Sony Launches E-Book Joint Venture in Japan Ahead of iPad's Arrival

Sony Launches E-Book Joint Venture in Japan Ahead of iPad's Arrival
Sony Launches E-Book Joint Venture in Japan Ahead of iPad's Arrival

Sony (SNE) is going home and hitting the books -- the e-books, that is. On Thursday, the electronics giant unveiled a Japanese e-book distribution joint venture that's taking aim at rival Apple (AAPL), which just happens to be launching its iPad in Japan tomorrow.

Sony, which sells three versions of its eBook Reader in the U.S., doesn't sell any in Japan right now, but it's gearing up to defend its home turf later this year.

Sony is teaming up with Toppan Printing, telecommunications company KDDI and newspaper giant Asahi Shimbun as part of the e-book venture, which is scheduled to begin its content service sometime later this year. The service will feature an open platform upon which a range of devices will be able to access comics, books, magazines and newspapers provided by the founding participants and others who later sign on.

Each of the four corporate participants will own a 25% stake in the new venture, which will aggregate content from publishers and newspapers, as well as handle digital content authoring, platform management, sales and distribution.

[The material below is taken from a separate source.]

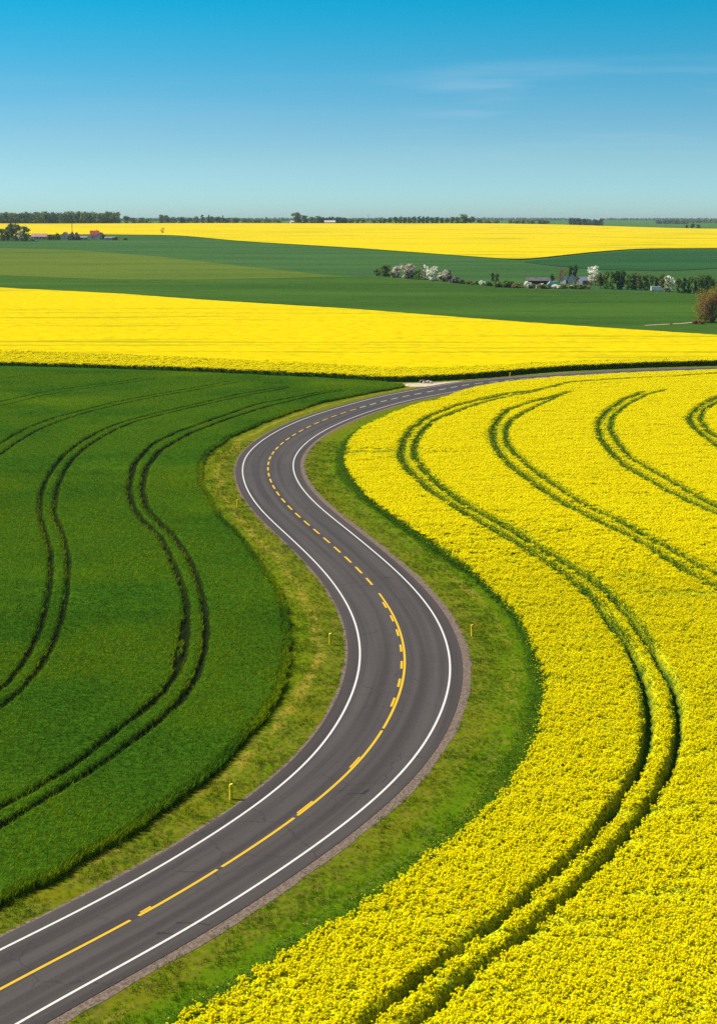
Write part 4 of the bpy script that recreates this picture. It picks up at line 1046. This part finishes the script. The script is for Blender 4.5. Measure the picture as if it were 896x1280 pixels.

Earlier E-Readers Didn't Catch on in Japan

As part of the greater plan, Sony will re-enter the Japanese market with a new e-reader later this year, according to The Wall Street Journal. Sony has previously attempted to launch e-readers in Japan, but the devices struggled to find a market. Those earlier attempts, which date back to as early as 1990, are believed to have failed because content was scarce, the Journal noted. In 2007, the company retreated from its most recent Japanese e-book push, which began in 2004.

But a lot has changed since 2007. The amount of content for e-books has steadily increased as traditional and independent publishers have glommed onto the concept and cash-hungry magazines and newspapers sought out new revenue sources by pushing their content online. Factor in Google's plethora of content, and it is clear that the environment is entirely different than it was just a few years ago.

"With the establishment of this joint venture concerning eBook distribution, we are hopeful about the accelerated process for creating a system whereby eBooks, which we publishers have promoted, can be delivered to consumers," says Yoshinobu Noma, Kondansha vice president and representative director of The Electronic Book Publishers Association of Japan, in a statement.

Achieving a system for e-books to be delivered to consumers, as Noma hopes to see, is unlikely to be a problem: The market for e-book devices is becoming crowded. Dell earlier this week announced a launch schedule for its Streak eBook reader, which will soon be joining Amazon's Kindle, Barnes & Noble's Nook, Apple's highly touted iPad and Sony's own Reader.